Title	MLP 6513-28(AK)
Participants	B. Sreenivas and Anil Kumar
Sponsoring Agency	CSIR-NGRI

Work Description:

Fe isotope compositons of ¹³C enriched carbonates from the Paleoproterozoic Aravalli Supergroup, NW India

The Fe isotope compositions of biogenic sulfides document evidence for the ‘Great Oxidation Event’ (GOE) at ~ 2.32 Ga, defined by variable and negative δ56Fe values prior to 2.3 Ga and positive values during post-GOE period [Rouxel et al., 2005, Science 307, 1088-1091, (1)]. Subsequently, it has been shown that the Late Archean microbial carbonates also are characterized by negative and variable δ⁵⁶Fe values between -2.06 and -0.47 ‰ IRMM-014, while the Phanerozoic and modern ones exhibit a narrow δ⁵⁶Fe range of -1 to 0 ‰ [von Blanckenburg et al., 2008, Chem. Geol249, 113-128 (2)]. Here, we report Fe isotope compositions of ~ 2.0 Ga carbonate rocks and stromatolitic phosphorites from the Paleoproterozoic Aravalli Supergroup of North western India (Fig. 12.1) to decipher the effects of GOE in the Fe isotope record of microbial carbonates. The Aravalli carbonates of the Jhamarkotra Formation are characterized positive δ¹³C values up to 12 ‰ V-PDB while the phosphatic stromatolites show enrichment of ¹³C in organic carbon constituting the unique example from Indian rock record for global ¹³C excursions during the Paleoproterozoic. These samples show rare earth element and Yttrium patterns similar to seawater sources indicating that their Fe isotope compositions represent that of hydrogenous carbonates and hence reflecting the seawater Fe rather than those of primary or secondary Fe-Mn oxides. The samples show δ⁵⁶Fe values from -0.34 to 0.93 ‰, similar to the Paleoproterozoic biogenic sulfides (Fig.12.2). Overall, the global Fe isotope data on microbial carbonates including the Aravalli examples define a secular trend similar to that of biogenic sulfides thereby indicating control of GOE on the marine Fe isotope geochemical cycle.

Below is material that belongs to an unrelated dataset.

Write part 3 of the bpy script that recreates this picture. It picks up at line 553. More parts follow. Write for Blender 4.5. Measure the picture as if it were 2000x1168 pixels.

(B. Sreenivas, B. Vijaya Gopal, Y.J. Bhaskar Rao)

Precise ²⁰⁷Pb–²⁰⁶Pb baddeleyite geochronology by the thermal extraction thermal ionization mass spectrometry method.

The ability to easily obtain precise (~0.1%) age determinations on mafic rocks can open new avenues of research investigations related to mantle processes and paleocontinental redistribution. We present high precision Pb age determinations on baddeleyite (ZrO2), a common accessory mineral in mafic rocks using thermal extractionthermal ionization mass spectrometer (TE-TIMS) method. To constrain thermal extraction of Pb from baddeleyite, SEM back-scattered electron images along with energy-dispersive x-ray spectroscopy spot analysis were acquired at progressively increasing temperature between 1200 and 1590°C. Replicate analyses of twelve preheated (at 1250°C) silica embedded baddeleyite fractions from the Phalaborwa carbonatite standard using this procedure has yielded a ²⁰⁷Pb–²⁰⁶Pb weighted mean age of 2060.2±0.4 Ma (Fig 12.3), consistent with previously reported ²⁰⁷Pb–²⁰⁶Pb ages for this carbonatite standard at 2059.7 ± 0.35Ma determined by the conventional U-Pb isotope dilution-thermalionization mass spectrometry (ID-TIMS) technique. Our results demonstrate that thermal extraction 207Pb–206Pb ages are comparable with conventional U-Pb ages in both accuracy and precision. This procedure does not need ultraclean laboratory conditions (<1 pg procedure blanks), a prerequisite for conventional high precision U-Pb geochronology, and hence can be easily practiced in most TIMS isotope geochemistry laboratories.

(Anil Kumar, D. S. Sarma, E. Nagaraju, V. Parasharamulu)

Fig.12.1:
Geological map of part of the Aravalli Supergroup.The 13C enriched carbonates from Ghasiar and Jhamarkotra are marked with a star.

Fig.12.2:
Fe isotope compositions of biogenic sulphides [after 1], microbial carbonates [after2] and new data on Aravalli carbonates.The horizontal grey shaded region represents the Fe isotope compositions of igneous rocks and the vertical one denotes the timing of GOE

Fig.12.3:
TE-TIMS weighted mean 207Pb/206Pb ages on 12 baddeleyite fractions from the Phalaborwa carbonatite. Errors bars represent 95% confidence limits of measurements.